My list includes: Codeflesh, Hero for Hire (specifically and only its first year, 1972-1973), Marshal Law (the first six-issue story only), Empowered, Suicide Squad (as written by Ostrander and Yale only), Nexus (1981-1985 or so), The Question (as re-interpreted by O'Neill in the late 1980s), The Liberty Project, Godland, and a few others. I don't want to spark a comics-centric debate, but I would not include The Watchman or Bratpack, nor the possibly more difficult to debate Hero Alliance or Invincible.

Best, Ron

Jaakko Koivula:
Ron: Your character roster reminds me a lot about Doom Patrol! Starting with Negative's name (Negative Man was in the comic), the Devourer (surreal cosmic sorcery, pure Grant Morrison's Doom Patrol, Brotherhood of Dada, etc), Life Force actually sounds a lot like how Negative Man was in the comic, etc.
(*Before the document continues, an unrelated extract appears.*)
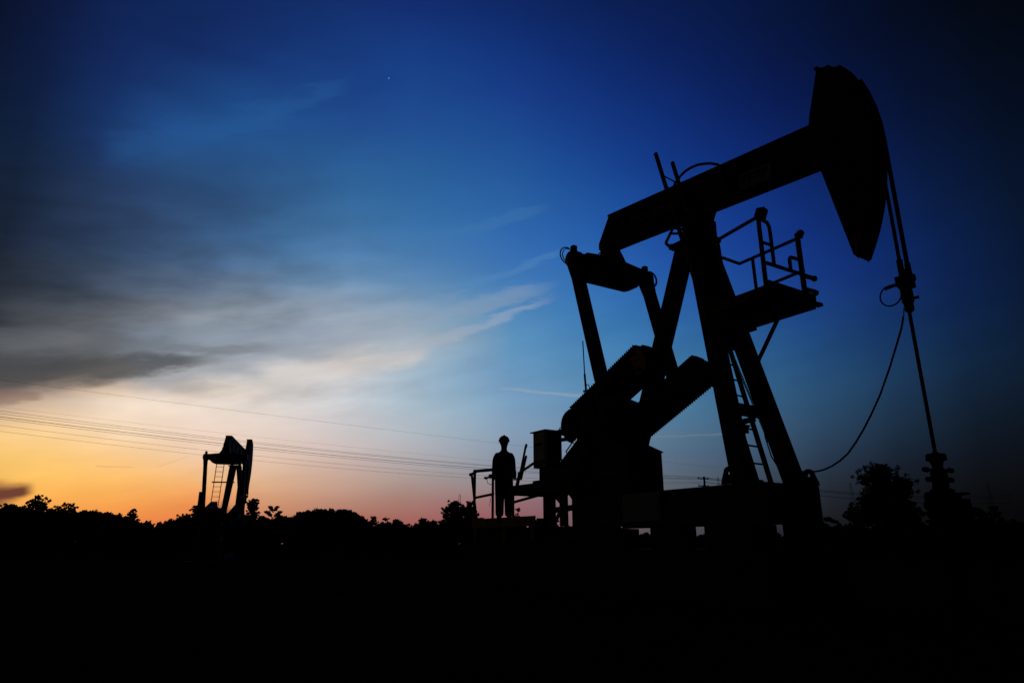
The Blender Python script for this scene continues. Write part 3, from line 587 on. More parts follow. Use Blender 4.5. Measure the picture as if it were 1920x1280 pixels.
# spiral wrapped hose from the carrier bar to the foot of the post
pts = [(3.93, .0, 4.83), (3.89, .02, 4.69), (3.81, .045, 4.5), (3.70, .07, 4.30), (3.47, .14, 3.92), (3.21, .22, 3.54), (2.99, .28, 3.27), (2.78, .34, 3.04), (2.57, .41, 2.85), (2.37, .47, 2.69), (2.17, .53, 2.59), (1.98, .58, 2.52), (1.80, .63, 2.48), (1.64, .68, 2.465), (1.45, .72, 2.47), (1.22, .78, 2.50)]
P3 = [Vector(p) for p in pts]; dense = []
for i in range(len(P3) - 1):
    for k_ in range(10): dense.append(P3[i].lerp(P3[i + 1], k_ / 10))
dense.append(P3[-1])
hf = near_frame('power_cable', 'spiral wrapped cable sagging from the carrier bar to the foot of the post', 'cable', 1.22, .78, 2.3)
hm = MB().tube(dense[12:], .015, 6)
sp = []
L_ = 0
for i in range(12, len(dense)):
    t = dense[i] - dense[i - 1]
    for k_ in range(3):
        c_ = dense[i - 1].lerp(dense[i], k_ / 3); L_ += t.length / 3; a = L_ / .07 * 2 * pi; tt = t.normalized(); u = tt.cross(Vector((.3, 1, 0))).normalized(); w_ = tt.cross(u)
        sp.append(c_ + u * cos(a) * .013 + w_ * sin(a) * .013)
hm.tube(sp, .008, 5); hm.tube(dense[:14], .008, 6)
hm.build('cable', RUBBER, hf)
lp = MB().torus((3.80, -.10, 5.02), .17, .012, 'y', 0, 360, 20, 6); lp.tube([(3.72, -.1, 5.16), (3.85, -.05, 5.19), (3.95, 0, 5.18)], .03, 8)
lp.build('cable_coil', RUBBER, hf)

# ------------------------------------------------------------------ foundation blocks
ff = near_frame('concrete_foundation', 'long concrete plinth carrying the large pumping unit', 'foundation', 0, 0, GZ)
f1 = MB(); f1.box(-8.3, 1.75, -1.15, 1.15, GZ - .2, 1.10); f1.build('plinth', CONC, ff, bevel=.02)
f2 = MB(); f2.box(-8.25, -3.0, -.95, .62, 1.103, 1.245); f2.box(-3.0, -1.9, -.95, -.5, 1.103, 1.249); f2.box(-3.6, -1.87, -.9, -.5, 1.25, 1.50); f2.box(-2.35, -1.87, -.93, -.9, 1.47, 1.52)
f2.build('rear_block', CONC, ff)
for x0, x1, y0, y1 in ((-1.17, -.30, -.86, -.5), (.22, 1.32, -.86, -.45), (1.0, 1.56, .35, .86), (-.5, .5, .5, .86)):
    MB().box(x0, x1, y0, y1, 1.103, 1.548).build('pedestal', CONC, ff)

# ------------------------------------------------------------------ sign board leaning on the skid
sg = near_frame('notice_board', 'pale blank notice board hung on the side of the skid', 'sign', -1.43, -.83, 1.62)
MB().box(-1.98, -.88, -.835, -.81, 1.64, 2.20).build('board', SIGNG, sg)
MB().box(-1.93, -.93, -.842, -.836, 1.72, 2.14).build('board_face', SIGNG, sg)
text_mesh('skid_lettering', 'MH-01', .28, SIGNF, fr, (.33, -.797, 1.96), sx=.8)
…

I wonder why I've never considered Doom Patrol and WGP together. Doom Patrol actually sounds like what would happen, if WGP was played on drugs.

I gotta test it. (Doom Patrol inspired WGP, that is.)

I can't remember having much trouble or questions with the mechanics, but I think it's been three years that I've played WGP, so can't really remember how we did all those bits. We might have just house-ruled the discard piles and not think about it that much.